→ STATED EXERCISE
Every line holding the string "from" should be gathered.

┄┄┄┄┄┄

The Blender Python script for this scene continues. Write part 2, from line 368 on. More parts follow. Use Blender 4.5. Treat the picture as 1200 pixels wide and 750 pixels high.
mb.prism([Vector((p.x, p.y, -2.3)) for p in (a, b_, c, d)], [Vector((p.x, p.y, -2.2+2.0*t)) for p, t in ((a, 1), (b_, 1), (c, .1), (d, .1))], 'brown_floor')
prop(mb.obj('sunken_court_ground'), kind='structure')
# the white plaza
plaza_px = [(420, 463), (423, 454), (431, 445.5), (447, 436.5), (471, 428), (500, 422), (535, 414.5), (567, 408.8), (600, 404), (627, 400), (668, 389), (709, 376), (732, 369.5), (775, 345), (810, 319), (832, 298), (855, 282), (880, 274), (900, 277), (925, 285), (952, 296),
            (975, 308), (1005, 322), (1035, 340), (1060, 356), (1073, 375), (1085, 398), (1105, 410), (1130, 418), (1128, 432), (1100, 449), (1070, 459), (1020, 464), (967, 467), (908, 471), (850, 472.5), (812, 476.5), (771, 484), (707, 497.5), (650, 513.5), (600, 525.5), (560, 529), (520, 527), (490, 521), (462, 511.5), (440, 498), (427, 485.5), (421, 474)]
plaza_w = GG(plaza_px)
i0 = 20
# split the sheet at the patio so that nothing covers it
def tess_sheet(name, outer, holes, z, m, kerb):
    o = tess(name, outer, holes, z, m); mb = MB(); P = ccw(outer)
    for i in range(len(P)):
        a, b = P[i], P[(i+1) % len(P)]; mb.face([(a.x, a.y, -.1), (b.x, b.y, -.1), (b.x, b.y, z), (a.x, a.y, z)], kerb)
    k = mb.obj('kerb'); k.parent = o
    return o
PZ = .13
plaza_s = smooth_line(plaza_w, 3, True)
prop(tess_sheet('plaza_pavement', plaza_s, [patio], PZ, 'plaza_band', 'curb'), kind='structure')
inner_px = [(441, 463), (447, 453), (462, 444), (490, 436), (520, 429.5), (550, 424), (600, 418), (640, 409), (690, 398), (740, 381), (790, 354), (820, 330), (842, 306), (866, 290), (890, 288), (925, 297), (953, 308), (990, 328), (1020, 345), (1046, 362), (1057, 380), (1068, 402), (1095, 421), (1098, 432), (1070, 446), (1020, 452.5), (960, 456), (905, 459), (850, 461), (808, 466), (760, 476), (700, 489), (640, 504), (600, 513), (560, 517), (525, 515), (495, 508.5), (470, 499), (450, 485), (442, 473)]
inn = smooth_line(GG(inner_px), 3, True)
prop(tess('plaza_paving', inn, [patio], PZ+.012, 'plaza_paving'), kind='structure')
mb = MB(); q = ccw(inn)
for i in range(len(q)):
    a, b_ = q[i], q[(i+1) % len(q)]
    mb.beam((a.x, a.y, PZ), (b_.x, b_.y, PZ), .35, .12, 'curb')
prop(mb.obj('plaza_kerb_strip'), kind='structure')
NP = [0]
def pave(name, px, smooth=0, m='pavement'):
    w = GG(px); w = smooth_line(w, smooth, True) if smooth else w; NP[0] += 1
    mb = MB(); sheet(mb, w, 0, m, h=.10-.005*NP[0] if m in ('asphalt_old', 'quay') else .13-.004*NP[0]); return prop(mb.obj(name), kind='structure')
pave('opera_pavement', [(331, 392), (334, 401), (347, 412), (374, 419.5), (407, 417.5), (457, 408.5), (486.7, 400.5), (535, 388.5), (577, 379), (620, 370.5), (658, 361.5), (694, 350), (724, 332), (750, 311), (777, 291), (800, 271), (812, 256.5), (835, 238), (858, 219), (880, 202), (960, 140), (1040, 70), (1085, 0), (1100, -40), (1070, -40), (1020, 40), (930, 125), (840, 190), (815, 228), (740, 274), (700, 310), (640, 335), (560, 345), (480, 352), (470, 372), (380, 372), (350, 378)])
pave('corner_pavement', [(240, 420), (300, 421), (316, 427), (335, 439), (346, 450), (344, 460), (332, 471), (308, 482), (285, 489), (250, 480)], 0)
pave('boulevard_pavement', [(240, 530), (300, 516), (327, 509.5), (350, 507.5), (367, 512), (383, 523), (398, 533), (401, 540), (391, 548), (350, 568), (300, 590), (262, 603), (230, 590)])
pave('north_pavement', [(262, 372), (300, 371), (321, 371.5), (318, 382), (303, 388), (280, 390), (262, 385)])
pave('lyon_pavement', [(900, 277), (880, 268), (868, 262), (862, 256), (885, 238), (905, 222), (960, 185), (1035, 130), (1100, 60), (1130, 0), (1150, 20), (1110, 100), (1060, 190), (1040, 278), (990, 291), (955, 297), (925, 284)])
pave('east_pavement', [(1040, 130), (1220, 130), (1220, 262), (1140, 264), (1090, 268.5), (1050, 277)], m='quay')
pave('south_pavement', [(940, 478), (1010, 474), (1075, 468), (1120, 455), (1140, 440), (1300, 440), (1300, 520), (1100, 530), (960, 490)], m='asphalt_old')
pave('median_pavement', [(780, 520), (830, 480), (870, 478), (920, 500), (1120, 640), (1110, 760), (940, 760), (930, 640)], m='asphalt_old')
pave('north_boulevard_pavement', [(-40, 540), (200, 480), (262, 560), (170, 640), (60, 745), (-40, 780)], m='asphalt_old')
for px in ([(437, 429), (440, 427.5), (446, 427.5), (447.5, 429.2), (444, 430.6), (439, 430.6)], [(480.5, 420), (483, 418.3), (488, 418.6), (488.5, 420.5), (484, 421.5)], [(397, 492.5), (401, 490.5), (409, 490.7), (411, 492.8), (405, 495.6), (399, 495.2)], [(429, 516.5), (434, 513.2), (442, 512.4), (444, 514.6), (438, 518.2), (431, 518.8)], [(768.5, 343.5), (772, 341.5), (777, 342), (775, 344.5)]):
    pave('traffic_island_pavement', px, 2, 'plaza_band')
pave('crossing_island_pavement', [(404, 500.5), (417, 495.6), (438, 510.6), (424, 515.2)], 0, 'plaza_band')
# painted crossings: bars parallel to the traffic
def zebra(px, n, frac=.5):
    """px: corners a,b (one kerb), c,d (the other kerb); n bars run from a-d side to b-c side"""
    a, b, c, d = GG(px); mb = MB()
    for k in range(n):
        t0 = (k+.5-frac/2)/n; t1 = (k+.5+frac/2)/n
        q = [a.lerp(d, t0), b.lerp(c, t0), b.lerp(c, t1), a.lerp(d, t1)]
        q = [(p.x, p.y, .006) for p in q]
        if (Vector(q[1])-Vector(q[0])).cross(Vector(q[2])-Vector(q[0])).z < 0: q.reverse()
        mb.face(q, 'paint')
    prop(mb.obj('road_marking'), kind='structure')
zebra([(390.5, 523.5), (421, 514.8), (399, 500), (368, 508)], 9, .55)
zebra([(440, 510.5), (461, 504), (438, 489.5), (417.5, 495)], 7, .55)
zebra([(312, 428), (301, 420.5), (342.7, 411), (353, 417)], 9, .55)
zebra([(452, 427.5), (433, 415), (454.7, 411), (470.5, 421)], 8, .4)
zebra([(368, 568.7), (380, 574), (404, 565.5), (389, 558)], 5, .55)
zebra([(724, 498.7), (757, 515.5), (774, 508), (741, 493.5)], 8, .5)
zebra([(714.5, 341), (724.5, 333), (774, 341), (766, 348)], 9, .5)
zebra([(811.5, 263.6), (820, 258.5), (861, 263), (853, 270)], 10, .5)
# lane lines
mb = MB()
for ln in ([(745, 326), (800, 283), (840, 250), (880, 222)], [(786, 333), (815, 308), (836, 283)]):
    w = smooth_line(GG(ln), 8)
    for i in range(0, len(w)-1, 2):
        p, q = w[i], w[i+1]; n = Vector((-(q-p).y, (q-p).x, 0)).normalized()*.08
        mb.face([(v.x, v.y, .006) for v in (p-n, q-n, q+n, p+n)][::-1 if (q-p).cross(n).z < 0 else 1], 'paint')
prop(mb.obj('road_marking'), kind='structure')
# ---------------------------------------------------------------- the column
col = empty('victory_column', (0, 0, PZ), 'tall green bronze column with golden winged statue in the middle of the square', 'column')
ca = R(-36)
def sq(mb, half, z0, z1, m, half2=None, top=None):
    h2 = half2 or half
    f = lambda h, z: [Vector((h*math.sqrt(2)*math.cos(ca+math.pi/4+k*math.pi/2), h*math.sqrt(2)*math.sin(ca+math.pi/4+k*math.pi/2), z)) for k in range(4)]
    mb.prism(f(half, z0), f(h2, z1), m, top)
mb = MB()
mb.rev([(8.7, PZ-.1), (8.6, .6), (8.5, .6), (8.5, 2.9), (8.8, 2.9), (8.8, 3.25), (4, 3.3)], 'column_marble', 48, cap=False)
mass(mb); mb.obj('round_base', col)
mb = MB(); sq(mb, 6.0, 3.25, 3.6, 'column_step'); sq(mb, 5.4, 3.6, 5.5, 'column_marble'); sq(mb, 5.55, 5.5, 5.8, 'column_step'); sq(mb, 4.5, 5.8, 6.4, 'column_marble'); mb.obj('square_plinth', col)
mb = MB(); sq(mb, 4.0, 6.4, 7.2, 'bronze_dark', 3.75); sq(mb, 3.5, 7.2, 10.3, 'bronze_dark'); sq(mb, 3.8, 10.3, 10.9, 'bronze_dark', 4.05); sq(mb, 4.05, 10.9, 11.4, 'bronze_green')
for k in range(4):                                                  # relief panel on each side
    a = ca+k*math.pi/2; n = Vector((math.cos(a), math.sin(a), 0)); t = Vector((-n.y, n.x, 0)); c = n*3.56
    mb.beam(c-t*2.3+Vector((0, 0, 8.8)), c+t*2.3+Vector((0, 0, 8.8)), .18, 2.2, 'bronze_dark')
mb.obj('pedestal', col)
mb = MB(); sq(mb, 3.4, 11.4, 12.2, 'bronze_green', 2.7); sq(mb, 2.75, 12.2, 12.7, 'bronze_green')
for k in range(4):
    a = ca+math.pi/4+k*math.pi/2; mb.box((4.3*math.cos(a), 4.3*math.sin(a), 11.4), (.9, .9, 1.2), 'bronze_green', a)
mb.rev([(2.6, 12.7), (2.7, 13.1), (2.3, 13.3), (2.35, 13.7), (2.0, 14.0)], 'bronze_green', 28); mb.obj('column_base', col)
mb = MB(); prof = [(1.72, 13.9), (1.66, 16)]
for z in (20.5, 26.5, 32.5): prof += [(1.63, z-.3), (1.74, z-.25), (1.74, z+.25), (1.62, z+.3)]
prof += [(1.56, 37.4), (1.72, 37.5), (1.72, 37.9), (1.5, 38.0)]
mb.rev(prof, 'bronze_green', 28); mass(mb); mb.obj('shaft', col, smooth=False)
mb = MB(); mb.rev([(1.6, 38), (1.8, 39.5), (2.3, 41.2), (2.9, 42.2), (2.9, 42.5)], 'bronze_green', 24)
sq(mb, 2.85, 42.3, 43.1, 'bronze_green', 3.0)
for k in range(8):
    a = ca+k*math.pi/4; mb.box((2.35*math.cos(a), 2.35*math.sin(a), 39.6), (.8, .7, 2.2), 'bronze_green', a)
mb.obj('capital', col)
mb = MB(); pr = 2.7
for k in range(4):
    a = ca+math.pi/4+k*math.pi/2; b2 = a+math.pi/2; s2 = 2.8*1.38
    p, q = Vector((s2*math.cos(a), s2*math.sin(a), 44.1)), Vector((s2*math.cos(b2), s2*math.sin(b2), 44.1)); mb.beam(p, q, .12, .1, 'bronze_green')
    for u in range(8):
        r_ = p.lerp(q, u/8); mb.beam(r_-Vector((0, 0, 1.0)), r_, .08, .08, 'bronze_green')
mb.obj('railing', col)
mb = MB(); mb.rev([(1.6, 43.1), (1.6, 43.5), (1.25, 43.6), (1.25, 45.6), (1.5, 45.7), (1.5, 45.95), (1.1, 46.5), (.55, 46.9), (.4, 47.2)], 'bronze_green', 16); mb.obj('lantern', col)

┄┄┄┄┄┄

→ TASK RESULT
The Blender Python script for this scene continues. Write part 2, from line 368 on. More parts follow. Use Blender 4.5. Treat the picture as 1200 pixels wide and 750 pixels high.
    """px: corners a,b (one kerb), c,d (the other kerb); n bars run from a-d side to b-c side"""